Loyola University Chicago
To catalogue the use of datasets and methodologies in empirical economic research publications
Empirical articles and the data they use have not always been carefully connected. That makes it hard to replicate findings, to reuse data, or to build on previous work rather than just duplicating it. This grants supports the development and expansion of a new platform, DUOS (Dataset-Utilization Open Search), that links existing papers with the standard datasets and methodologies they use. Conceived by Svetlozar Nestorov of Loyola University, the system allows researchers, graduate students, and policymakers to find the published results of performing particular kinds of calculations on particular sets of survey data. Nestorov’s initial work has focused on the Current Population Survey, the primary source of labor force statistics in the United States.
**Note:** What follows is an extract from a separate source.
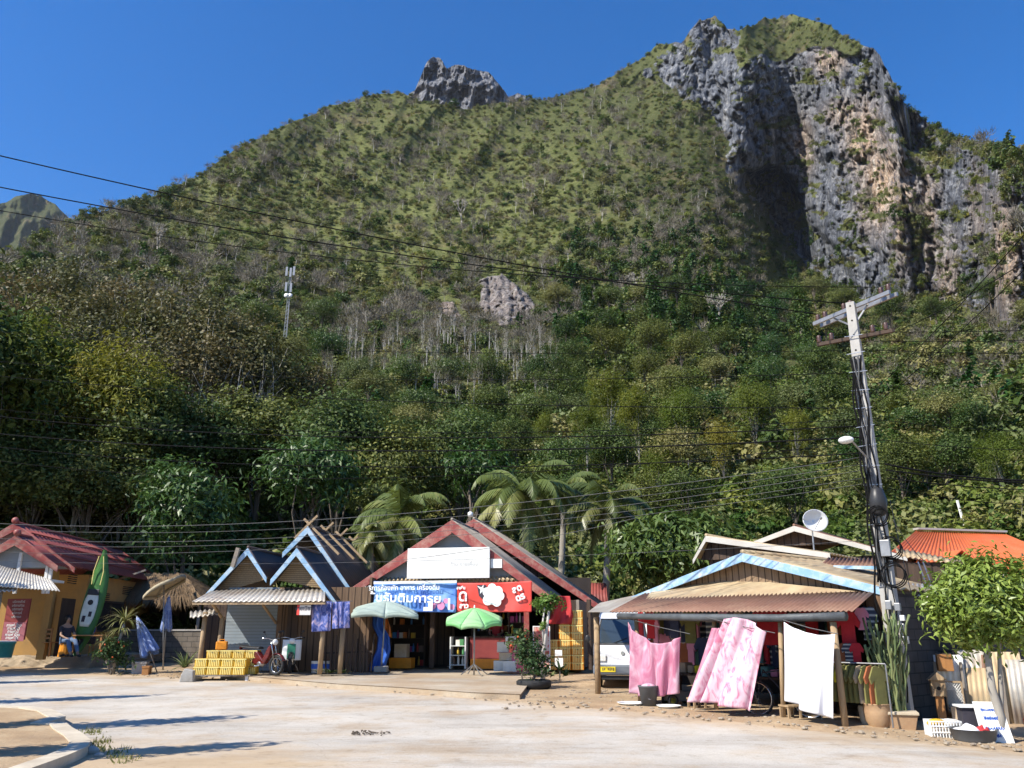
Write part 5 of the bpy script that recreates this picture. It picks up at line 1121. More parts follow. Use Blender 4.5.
# ================================================================ props
M('kayak_green', (.05, .15, .035), (.035, .11, .025), 3, .4, .05); M('kayak_white', (.62, .66, .60), (.5, .55, .5), 6, .4, .05)
M('orange_wood', (.38, .18, .06), (.3, .14, .05), 4, .6, .2, stretch=(4, 4, .5)); M('denim', (.12, .18, .28), (.09, .13, .22), 9, .9, .1); M('blue_cloth', (.05, .09, .30), (.03, .05, .18), 4, .8, .1)
M('skin', (.36, .22, .15), (.33, .2, .135), 5, .55, 0); M('hair', (.015, .012, .01), (.02, .015, .012), 20, .5, .1); M('red_cloth', (.45, .04, .04), (.34, .03, .035), 4, .8, .1); M('dark_cloth', (.03, .03, .04), (.045, .04, .05), 4, .85, .1)
M('parasol_blue', (.13, .22, .48), (.07, .12, .32), 2, .7, .1, dirt=(.6, .64, .72), damt=.8, dscale=2.2); M('tarp_blue', (.04, .14, .55), (.03, .10, .42), 2, .5, .2); M('tarp_orange', (.65, .22, .05), (.5, .15, .04), 3, .6, .1)
M('parasol_grey', (.36, .43, .37), (.31, .38, .33), 2, .7, .1, dirt=(.22, .26, .22), damt=.4); M('parasol_green', (.22, .52, .20), (.18, .46, .16), 2, .55, .05); M('parasol_pale', (.33, .56, .27), (.29, .52, .24), 2, .55, .05)
M('crate_yellow', (.70, .42, .03), (.60, .34, .025), 4, .45, .05, dirt=(.35, .22, .05), damt=.35); M('crate_orange', (.72, .27, .02), (.6, .22, .02), 4, .5, .05); M('pale_yellow', (.80, .68, .25), (.74, .6, .2), 5, .5, 0)
M('red_enamel', (.13, .015, .015), (.09, .01, .01), 3, .25, .02, spec=.6); M('black_plastic', (.025, .025, .027), (.035, .035, .035), 5, .4, .02); M('white_plastic', (.72, .73, .72), (.66, .67, .66), 4, .4, .02); M('green_plastic', (.04, .20, .12), (.03, .16, .1), 4, .4, .02)
M('teal_plastic', (.05, .28, .24), (.04, .22, .2), 4, .5, .05); M('grey_plastic', (.11, .115, .12), (.085, .09, .095), 4, .5, .05); M('van_white', (.78, .79, .80), (.74, .75, .76), 2, .22, 0, spec=.6); M('van_grey', (.16, .18, .21), (.13, .15, .18), 4, .5, .05)
M('glass_dark', (.03, .045, .06), (.04, .055, .07), 1, .06, 0, spec=.9); M('lamp_glass', (.75, .75, .72), (.65, .65, .62), 5, .12, 0, spec=.8); M('plate_yellow', (.78, .62, .03), (.72, .56, .03), 5, .5, 0)
M('carton', (.50, .38, .24), (.42, .31, .19), 3, .85, .1, dirt=(.6, .55, .48), damt=.6); M('white_carton', (.70, .68, .64), (.6, .58, .55), 3, .8, .05, dirt=(.45, .35, .25), damt=.35); M('pink_plastic', (.65, .15, .22), (.55, .12, .18), 4, .5, .05)
M('terracotta', (.42, .28, .16), (.34, .21, .12), 4, .85, .2); M('cement_pot', (.50, .42, .31), (.42, .35, .25), 5, .9, .3); M('sheet_white', (.70, .70, .72), (.66, .66, .69), 2, .85, .03); M('cable', (.008, .008, .009), (.012, .012, .012), 9, .9, 0, spec=.05); M('cable_grey', (.07, .07, .07), (.10, .10, .10), 9, .6, 0)
M('pole_concrete', (.46, .445, .41), (.37, .355, .33), 2.5, .9, .4, stretch=(1, 1, .3), dirt=(.2, .19, .17), damt=.5); M('insulator', (.09, .045, .03), (.06, .03, .02), 9, .3, 0, spec=.6); M('galv', (.34, .34, .34), (.25, .25, .25), 6, .4, .05, metal=.5)
leafmat('leaf_yucca', (.08, .11, .03), (.15, .18, .06), (.34, .34, .16), trans=.15, rough=.4); leafmat('leaf_shrub', (.035, .06, .018), (.07, .11, .03), (.16, .18, .07), trans=.2); leafmat('leaf_garden', (.065, .135, .022), (.13, .235, .04), (.24, .35, .08), trans=.3, rough=.4, spec=.45)
leafmat('cactus_skin', (.16, .19, .08), (.22, .26, .11), (.34, .36, .2), trans=0, rough=.6); M('flower_red', (.5, .05, .03), (.5, .15, .03), 9, .6, 0); leafmat('leaf_dry', (.16, .12, .06), (.26, .2, .1), (.4, .3, .16), trans=.1)
def tiedye(name, a, b_, c, sc_):
    m, nt, bb, out = new_mat(name); tc = N(nt, 'ShaderNodeTexCoord'); mp = N(nt, 'ShaderNodeMapping'); mp.inputs['Scale'].default_value = (1.2, 1, .7); nt.links.new(tc.outputs['Object'], mp.inputs[0])
    n = N(nt, 'ShaderNodeTexNoise', i_Scale=sc_, i_Detail=5.0, i_Distortion=1.6); nt.links.new(mp.outputs[0], n.inputs['Vector']); r = ramp(nt, n.outputs[0], [(.36, a), (.5, b_), (.62, c)]); nt.links.new(r.outputs[0], bb.inputs['Base Color']); bb.inputs['Roughness'].default_value = .85
    t_ = N(nt, 'ShaderNodeBsdfTranslucent'); nt.links.new(r.outputs[0], t_.inputs[0]); mx = N(nt, 'ShaderNodeMixShader'); mx.inputs[0].default_value = .15; nt.links.new(bb.outputs[0], mx.inputs[1]); nt.links.new(t_.outputs[0], mx.inputs[2]); nt.links.new(mx.outputs[0], out.inputs[0])
tiedye('pink_tiedye', (.48, .16, .25), (.57, .27, .36), (.68, .46, .54), 2.2); tiedye('pink_floral', (.60, .20, .30), (.72, .48, .55), (.74, .54, .60), 5.5); tiedye('batik_blue', (.03, .05, .22), (.12, .16, .42), (.42, .34, .48), 6.0)
def FT(fr, name, label, cat, group=None, at_=None):
    """thing whose empty sits at local point at_ = (u, v); returns (thing, shifted frame)"""
    f = Fr(fr.W(at_[0], at_[1]) if at_ else fr.o, 0); f.u, f.v, f.rz = fr.u, fr.v, fr.rz
    if len(at_) > 2: f.o.z = fr.o.z + at_[2]
    return fthing(f, name, label, cat, group), f
# ---------------------------------------------------------------- people
import bmesh
def skinmesh(nodes, edges, root='pelvis', sub=2):
    names = list(nodes); bm = bmesh.new(); lay = bm.verts.layers.skin.verify(); vs = {k: bm.verts.new(nodes[k][0]) for k in names}
    for a, b in edges: bm.edges.new((vs[a], vs[b]))
    for k in names:
        rad = nodes[k][1]; vs[k][lay].radius = rad if hasattr(rad, '__len__') else (rad, rad); vs[k][lay].use_root = (k == root)
    me = bpy.data.meshes.new('s'); bm.to_mesh(me); bm.free(); o = bpy.data.objects.new('s', me); C.objects.link(o)
    o.modifiers.new('skin', 'SKIN').use_smooth_shade = True; s_ = o.modifiers.new('sub', 'SUBSURF'); s_.levels = s_.render_levels = sub
    dg = bpy.context.evaluated_depsgraph_get(); dg.update(); m2 = bpy.data.meshes.new_from_object(o.evaluated_get(dg)); bpy.data.objects.remove(o); return m2
def person(label, loc, rz, J, shirt, trousers, hair='hair', long_hair=False):
    """J: joint positions; the body is one skinned surface, clothes are thin shells over it"""
    t = thing('person', label, 'person', loc, rz); Jv = {k: V3(v) for k, v in J.items()}
    nd = {}; rad = {'pelvis': (.145, .11), 'waist': (.125, .095), 'chest': (.155, .105), 'neck': .05, 'chin': .055, 'head': .088, 'crown': .075}
    for k in ('pelvis', 'waist', 'chest', 'neck', 'chin', 'head', 'crown'): nd[k] = (Jv[k], rad[k])
    E_ = [('pelvis', 'waist'), ('waist', 'chest'), ('chest', 'neck'), ('neck', 'chin'), ('chin', 'head'), ('head', 'crown')]
    for s_ in 'LR':
        for k, r_ in (('sho', .058), ('elb', .042), ('wri', .028), ('hand', (.036, .018)), ('hip', .085), ('kne', .062), ('ank', .042), ('toe', .035)): nd[k + s_] = (Jv[k + s_], r_)
        E_ += [('chest', 'sho' + s_), ('sho' + s_, 'elb' + s_), ('elb' + s_, 'wri' + s_), ('wri' + s_, 'hand' + s_), ('pelvis', 'hip' + s_), ('hip' + s_, 'kne' + s_), ('kne' + s_, 'ank' + s_), ('ank' + s_, 'toe' + s_)]
        hd = (Jv['hand' + s_] - Jv['wri' + s_]).normalized(); sd_ = hd.cross(V3((0, 0, 1))); sd_ = sd_.normalized() if sd_.length > .1 else V3((1, 0, 0))
        for q, (o_, L_) in enumerate(((-.028, .055), (-.009, .07), (.010, .066), (.028, .05), (-.05, .02))):
            k = 'f%d%s' % (q, s_); nd[k] = (Jv['hand' + s_] + sd_ * o_ + hd * L_ + V3((0, 0, -.012)), .009); E_.append(('hand' + s_, k))
    fdir = (Jv['toeL'] - Jv['ankL']); fdir.z = 0; fdir.normalize(); nd['nose'] = (Jv['head'] + fdir * .098 - V3((0, 0, .012)), .014); E_.append(('head', 'nose'))
    obj('body', skinmesh(nd, E_), 'skin', t)
    g = 1.14
    sn = {k: (nd[k][0], tuple(x * g for x in (nd[k][1] if hasattr(nd[k][1], '__len__') else (nd[k][1],) * 2))) for k in ('pelvis', 'waist', 'chest', 'shoL', 'shoR')}
    for s_ in 'LR': sn['e' + s_] = (Jv['sho' + s_].lerp(Jv['elb' + s_], .75), (.062, .062))
    obj('shirt', skinmesh(sn, [('pelvis', 'waist'), ('waist', 'chest'), ('chest', 'shoL'), ('chest', 'shoR'), ('shoL', 'eL'), ('shoR', 'eR')]), shirt, t)
    tn = {'pelvis': (Jv['pelvis'] - V3((0, 0, .01)), (.155, .12))}
    for s_ in 'LR': tn['hip' + s_] = (Jv['hip' + s_], (.098,) * 2); tn['kne' + s_] = (Jv['kne' + s_], (.076,) * 2); tn['an' + s_] = (Jv['kne' + s_].lerp(Jv['ank' + s_], .88), (.062,) * 2)
    obj('trousers', skinmesh(tn, [('pelvis', 'hipL'), ('pelvis', 'hipR'), ('hipL', 'kneL'), ('hipR', 'kneR'), ('kneL', 'anL'), ('kneR', 'anR')]), trousers, t)
    hm = MB().sphere(Jv['head'] + V3((0, 0, .035)) - fdir * .03, .112, 14, 10, (.92, 1, .98))
    if long_hair: hm.sphere(Jv['neck'] + V3((0, 0, .06)) - fdir * .07, .1, 12, 8, (.9, .6, 1.2))
    hm.build('hair', hair, t, smooth=True)
    mb = MB()
    for s_ in (-1, 1): mb.sphere(Jv['head'] + fdir * .085 + V3((-fdir.y, fdir.x, 0)) * .032 * s_ + V3((0, 0, .012)), .012, 8, 6)
    mb.build('eyes', 'hair', t, smooth=True)
    mb = MB()
    for s_ in 'LR': a_, b_ = Jv['ank' + s_], Jv['toe' + s_]; mb.tube([a_ + V3((0, 0, -.03)) - fdir * .03, a_.lerp(b_, .5) + V3((0, 0, -.01)), b_ + fdir * .05 - V3((0, 0, .005))], [.045, .047, .03], 8)
    mb.build('sandals', 'black_rubber', t, smooth=True); return t
def seated(lean=.0, seat=.44, legs=.35, arm=0.0):
    """facing -Y, seat height given"""
    J = {'pelvis': (0, .02, seat + .1), 'waist': (0, .04 + lean * .2, seat + .28), 'chest': (0, .05 + lean * .5, seat + .48), 'neck': (0, .04 + lean * .6, seat + .62), 'chin': (0, .0 + lean * .6, seat + .68), 'head': (0, .005 + lean * .6, seat + .76), 'crown': (0, .02 + lean * .62, seat + .84)}
    for s_, q in (('L', -1), ('R', 1)):
        J.update({'sho' + s_: (q * .18, .05 + lean * .5, seat + .50), 'elb' + s_: (q * .22, -.06, seat + .24), 'wri' + s_: (q * .15, -.27, seat + .16 + arm), 'hand' + s_: (q * .12, -.35, seat + .15 + arm), 'hip' + s_: (q * .09, .0, seat + .08), 'kne' + s_: (q * .12, -.42, seat + .08), 'ank' + s_: (q * .11, -.42 - legs, .09), 'toe' + s_: (q * .12, -.55 - legs, .045)})
    return J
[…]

Student research assistants have manually compiled hundreds of linkages between the survey and the published academic literature. This information constitutes a training set for machine-learning algorithms that, when sufficiently developed, will be able to scan the online literature and extract links automatically. Grant funds support the continuation of Nestorov’s work and its expansion to other datasets, including the Survey of Income and Program Participation (SIPP) run by the U.S. Census, and the Panel Study of Income Dynamics (PSID) funded by NSF. Once developed, tested, and refined, Nestorov’s machine-learning software for automating DUOS operations will be made freely available for use in fields besides economics.